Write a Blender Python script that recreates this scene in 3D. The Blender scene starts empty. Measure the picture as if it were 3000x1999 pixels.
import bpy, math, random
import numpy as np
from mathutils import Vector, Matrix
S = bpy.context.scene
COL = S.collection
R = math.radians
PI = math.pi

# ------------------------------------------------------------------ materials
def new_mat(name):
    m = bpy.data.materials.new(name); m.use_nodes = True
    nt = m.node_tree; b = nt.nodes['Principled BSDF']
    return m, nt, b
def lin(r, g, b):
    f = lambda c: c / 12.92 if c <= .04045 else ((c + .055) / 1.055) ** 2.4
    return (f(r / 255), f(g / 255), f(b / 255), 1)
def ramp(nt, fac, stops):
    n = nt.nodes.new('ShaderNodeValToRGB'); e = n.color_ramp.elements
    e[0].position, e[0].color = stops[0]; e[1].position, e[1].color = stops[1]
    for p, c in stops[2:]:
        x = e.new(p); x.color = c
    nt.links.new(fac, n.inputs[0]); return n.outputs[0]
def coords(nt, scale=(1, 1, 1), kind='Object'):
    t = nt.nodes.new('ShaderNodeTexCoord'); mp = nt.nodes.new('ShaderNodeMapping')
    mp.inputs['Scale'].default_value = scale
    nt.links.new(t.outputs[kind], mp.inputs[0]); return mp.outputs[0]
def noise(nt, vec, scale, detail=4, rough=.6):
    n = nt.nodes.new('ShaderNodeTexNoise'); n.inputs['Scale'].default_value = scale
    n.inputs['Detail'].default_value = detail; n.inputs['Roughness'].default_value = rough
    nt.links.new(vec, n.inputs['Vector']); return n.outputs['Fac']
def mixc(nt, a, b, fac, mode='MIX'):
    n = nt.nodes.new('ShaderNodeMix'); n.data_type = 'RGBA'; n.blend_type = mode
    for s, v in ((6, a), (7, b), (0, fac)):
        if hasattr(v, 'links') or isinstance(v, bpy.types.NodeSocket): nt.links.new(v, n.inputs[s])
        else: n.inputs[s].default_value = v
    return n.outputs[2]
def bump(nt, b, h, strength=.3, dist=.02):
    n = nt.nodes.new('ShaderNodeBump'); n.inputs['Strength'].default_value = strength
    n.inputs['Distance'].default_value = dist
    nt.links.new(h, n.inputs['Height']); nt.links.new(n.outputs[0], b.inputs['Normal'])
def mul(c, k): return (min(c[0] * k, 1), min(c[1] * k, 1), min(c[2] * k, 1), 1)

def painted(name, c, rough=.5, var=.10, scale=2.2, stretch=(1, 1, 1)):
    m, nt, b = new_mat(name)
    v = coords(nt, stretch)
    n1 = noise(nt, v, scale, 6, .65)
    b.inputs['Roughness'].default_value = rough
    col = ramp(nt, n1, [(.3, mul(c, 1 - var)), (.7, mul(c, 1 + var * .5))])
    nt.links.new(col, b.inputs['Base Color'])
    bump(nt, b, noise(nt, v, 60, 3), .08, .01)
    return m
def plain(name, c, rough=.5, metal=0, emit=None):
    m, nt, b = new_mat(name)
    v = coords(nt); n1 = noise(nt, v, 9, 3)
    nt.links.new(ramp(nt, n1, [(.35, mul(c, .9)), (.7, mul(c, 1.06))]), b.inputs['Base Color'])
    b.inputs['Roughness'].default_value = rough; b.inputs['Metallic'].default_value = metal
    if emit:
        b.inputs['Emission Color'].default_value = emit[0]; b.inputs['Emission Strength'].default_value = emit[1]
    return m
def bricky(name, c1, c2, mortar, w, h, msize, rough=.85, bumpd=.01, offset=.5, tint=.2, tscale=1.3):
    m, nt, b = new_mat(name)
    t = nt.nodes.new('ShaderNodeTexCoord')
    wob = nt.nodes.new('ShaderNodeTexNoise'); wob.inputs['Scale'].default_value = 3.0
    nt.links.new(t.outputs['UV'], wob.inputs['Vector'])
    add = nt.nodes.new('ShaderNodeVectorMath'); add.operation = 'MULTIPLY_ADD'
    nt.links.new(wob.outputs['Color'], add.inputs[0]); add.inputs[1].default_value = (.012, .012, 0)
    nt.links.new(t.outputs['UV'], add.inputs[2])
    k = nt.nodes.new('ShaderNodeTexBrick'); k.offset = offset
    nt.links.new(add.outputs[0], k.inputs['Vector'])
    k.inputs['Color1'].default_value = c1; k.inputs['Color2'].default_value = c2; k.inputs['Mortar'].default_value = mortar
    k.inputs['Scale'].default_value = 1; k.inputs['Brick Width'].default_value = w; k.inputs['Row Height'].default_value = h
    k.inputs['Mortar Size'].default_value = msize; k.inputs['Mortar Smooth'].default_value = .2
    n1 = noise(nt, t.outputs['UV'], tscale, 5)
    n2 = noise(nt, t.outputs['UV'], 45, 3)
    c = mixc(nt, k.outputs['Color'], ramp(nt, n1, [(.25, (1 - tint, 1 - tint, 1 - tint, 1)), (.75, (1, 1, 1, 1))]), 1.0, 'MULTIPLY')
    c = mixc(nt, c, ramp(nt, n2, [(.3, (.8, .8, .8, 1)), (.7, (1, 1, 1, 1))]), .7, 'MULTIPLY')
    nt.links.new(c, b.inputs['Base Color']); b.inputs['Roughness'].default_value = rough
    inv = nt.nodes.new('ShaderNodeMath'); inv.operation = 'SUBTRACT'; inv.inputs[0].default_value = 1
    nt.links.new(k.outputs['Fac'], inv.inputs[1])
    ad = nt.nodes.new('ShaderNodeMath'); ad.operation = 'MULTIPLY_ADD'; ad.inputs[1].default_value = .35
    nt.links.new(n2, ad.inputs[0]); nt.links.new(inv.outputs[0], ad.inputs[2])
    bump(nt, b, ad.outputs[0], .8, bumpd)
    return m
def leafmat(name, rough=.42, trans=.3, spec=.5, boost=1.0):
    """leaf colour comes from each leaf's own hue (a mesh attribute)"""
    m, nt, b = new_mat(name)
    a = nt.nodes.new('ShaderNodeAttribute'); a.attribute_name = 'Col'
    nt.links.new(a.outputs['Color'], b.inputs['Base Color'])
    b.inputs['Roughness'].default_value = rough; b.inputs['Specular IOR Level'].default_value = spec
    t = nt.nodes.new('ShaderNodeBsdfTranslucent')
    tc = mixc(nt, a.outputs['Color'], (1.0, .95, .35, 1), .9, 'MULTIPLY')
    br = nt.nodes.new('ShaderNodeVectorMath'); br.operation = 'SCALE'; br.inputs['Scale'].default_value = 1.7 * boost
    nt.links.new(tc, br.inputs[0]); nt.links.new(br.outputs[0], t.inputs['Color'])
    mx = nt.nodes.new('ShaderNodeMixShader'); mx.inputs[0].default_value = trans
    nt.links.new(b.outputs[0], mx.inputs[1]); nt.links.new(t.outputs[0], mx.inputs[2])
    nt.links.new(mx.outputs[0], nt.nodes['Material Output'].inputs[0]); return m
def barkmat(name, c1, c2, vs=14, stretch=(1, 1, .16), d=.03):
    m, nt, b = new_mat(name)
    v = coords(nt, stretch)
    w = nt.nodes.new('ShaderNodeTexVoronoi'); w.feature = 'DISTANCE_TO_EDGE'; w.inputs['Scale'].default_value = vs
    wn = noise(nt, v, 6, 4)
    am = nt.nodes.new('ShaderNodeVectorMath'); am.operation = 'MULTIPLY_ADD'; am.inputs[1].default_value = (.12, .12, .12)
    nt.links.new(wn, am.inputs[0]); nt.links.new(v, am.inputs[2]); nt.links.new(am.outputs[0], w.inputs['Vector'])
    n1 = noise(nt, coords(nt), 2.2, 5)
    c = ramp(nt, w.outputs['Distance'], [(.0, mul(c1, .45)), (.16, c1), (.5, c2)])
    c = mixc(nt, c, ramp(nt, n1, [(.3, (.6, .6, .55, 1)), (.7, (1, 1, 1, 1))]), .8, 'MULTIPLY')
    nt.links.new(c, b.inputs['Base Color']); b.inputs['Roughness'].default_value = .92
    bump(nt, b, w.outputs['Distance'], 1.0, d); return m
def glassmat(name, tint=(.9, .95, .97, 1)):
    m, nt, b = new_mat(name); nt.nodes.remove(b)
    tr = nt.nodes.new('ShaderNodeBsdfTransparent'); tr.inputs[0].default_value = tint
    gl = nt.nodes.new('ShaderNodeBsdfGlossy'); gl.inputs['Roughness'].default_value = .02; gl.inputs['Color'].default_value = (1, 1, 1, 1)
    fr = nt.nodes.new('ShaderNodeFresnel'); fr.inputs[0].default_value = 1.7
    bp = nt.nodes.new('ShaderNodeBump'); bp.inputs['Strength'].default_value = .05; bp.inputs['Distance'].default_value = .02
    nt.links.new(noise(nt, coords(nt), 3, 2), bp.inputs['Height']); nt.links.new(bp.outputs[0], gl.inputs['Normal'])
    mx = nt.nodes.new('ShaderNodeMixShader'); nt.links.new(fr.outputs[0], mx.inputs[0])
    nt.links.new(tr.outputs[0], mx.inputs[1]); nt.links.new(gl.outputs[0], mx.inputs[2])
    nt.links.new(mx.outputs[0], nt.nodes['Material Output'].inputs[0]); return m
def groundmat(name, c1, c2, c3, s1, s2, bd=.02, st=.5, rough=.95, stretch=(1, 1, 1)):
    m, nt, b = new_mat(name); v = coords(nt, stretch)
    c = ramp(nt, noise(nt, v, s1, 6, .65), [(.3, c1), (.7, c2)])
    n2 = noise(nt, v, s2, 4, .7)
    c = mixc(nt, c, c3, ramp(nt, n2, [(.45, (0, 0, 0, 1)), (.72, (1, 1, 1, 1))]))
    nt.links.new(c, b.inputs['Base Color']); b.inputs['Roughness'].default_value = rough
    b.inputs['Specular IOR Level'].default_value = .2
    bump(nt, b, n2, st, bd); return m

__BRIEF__
Looking at the material above, please copy exactly every line from its first line through the line containing "PI = math.pi", with both ends included and nothing else.

__SOLUTION TO THIS EXERCISE__
Write a Blender Python script that recreates this scene in 3D. The Blender scene starts empty. Measure the picture as if it were 3000x1999 pixels.
import bpy, math, random
import numpy as np
from mathutils import Vector, Matrix
S = bpy.context.scene
COL = S.collection
R = math.radians
PI = math.pi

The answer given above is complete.